After readin some of the stuff Chad posted .. I am thinkin the switch to Mobil 1 synthetic is what garnered the performance gains over conventional oil.

Of course ..I have never put 5 quarts of Slick 50 in.. just run it for one oil change, it comes out with the change to Mobil 1 synthetic, I don't run Slick 50 as a regular supplement to every oil change.. per the directions.

Shame I still dont have that Car Craft article.

As for personal experience, Duster 440 was the only motor I took apart a few times after treatin it to Slick 50 and Mobil 1 treatment ..

..first time was 2 years after I put it together I decided to change the cam, was just as shiny inside as the day I put it together.. but regular oily changes will do that.

The Honda Civic had 187k miles on it when a rod came apart

.. Honda said it was a material defect in the rod

(they sent a tech from Japan because they wanted to know)

..it had the Slick 50 treatment on day one I brought it home with 8 miles on the odometer,

..ran it 3k miles on Slick 50 and Castrol, then switched to Mobil 1.

CRX had 87k on it when it was totalled

..I would probably still have that lil buzz bomb if it hadnt been.

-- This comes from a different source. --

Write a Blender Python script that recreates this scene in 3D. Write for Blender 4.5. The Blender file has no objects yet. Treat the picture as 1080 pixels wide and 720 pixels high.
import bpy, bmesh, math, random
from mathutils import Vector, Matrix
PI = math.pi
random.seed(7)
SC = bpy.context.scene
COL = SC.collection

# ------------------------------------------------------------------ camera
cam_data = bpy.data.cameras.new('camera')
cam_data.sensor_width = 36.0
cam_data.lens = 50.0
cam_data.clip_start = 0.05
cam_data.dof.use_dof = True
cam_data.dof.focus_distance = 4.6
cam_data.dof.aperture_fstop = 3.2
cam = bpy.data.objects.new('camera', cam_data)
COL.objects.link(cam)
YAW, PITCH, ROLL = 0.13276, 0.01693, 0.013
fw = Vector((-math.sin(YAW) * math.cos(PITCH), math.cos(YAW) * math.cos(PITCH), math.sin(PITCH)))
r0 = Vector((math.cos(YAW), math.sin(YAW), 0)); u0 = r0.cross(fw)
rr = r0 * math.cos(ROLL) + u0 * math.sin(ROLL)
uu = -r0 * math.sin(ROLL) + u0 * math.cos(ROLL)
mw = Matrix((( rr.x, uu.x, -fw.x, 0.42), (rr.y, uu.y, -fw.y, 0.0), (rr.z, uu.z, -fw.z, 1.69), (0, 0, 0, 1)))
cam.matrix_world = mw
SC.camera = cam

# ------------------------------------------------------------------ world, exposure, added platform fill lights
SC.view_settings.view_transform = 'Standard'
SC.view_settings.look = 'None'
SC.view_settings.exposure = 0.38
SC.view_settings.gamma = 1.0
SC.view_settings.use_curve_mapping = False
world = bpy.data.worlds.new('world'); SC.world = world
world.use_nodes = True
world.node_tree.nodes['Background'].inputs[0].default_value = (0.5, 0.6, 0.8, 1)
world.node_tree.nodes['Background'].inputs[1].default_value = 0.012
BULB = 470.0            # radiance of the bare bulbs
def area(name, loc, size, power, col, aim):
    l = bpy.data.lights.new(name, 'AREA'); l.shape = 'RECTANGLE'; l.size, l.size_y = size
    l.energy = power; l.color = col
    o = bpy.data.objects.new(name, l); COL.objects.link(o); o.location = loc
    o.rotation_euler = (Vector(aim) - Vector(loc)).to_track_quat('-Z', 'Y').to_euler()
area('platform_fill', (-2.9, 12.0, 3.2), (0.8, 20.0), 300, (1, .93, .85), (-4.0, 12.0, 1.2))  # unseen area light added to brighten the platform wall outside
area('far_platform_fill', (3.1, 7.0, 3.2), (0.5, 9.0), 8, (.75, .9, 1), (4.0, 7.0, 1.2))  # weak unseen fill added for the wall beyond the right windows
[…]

Same deal as the Civic, treated it the day I brought it home, right off the showroom floor.

'96 Z-28, same ..right off showroom floor it got the treatment..

both Durango's ..my Goldwing, my 1100 Shadow

.. they all showed mpg improvements, and were measurably faster.

As for 'chunks' an stuff building up in a motor

.. paraffin base oils will do that (Pennzoil and some others)

..seen more than a few with buildup even on the pushrods from bein fed paraffin base oils and not changin it regularly.

Learned over the years that changin oil regularly eliminates a lot of problems :)

-Frank (opinions vary) (about 11k miles on the Vette since we bought it .. treated it when we brought it home, ran Mobil 1 in it tho because that's what GM requires .. first oily change was at 3k after we brought it home, straight Mobil 1 synthetic in it from then on.. workin fine.)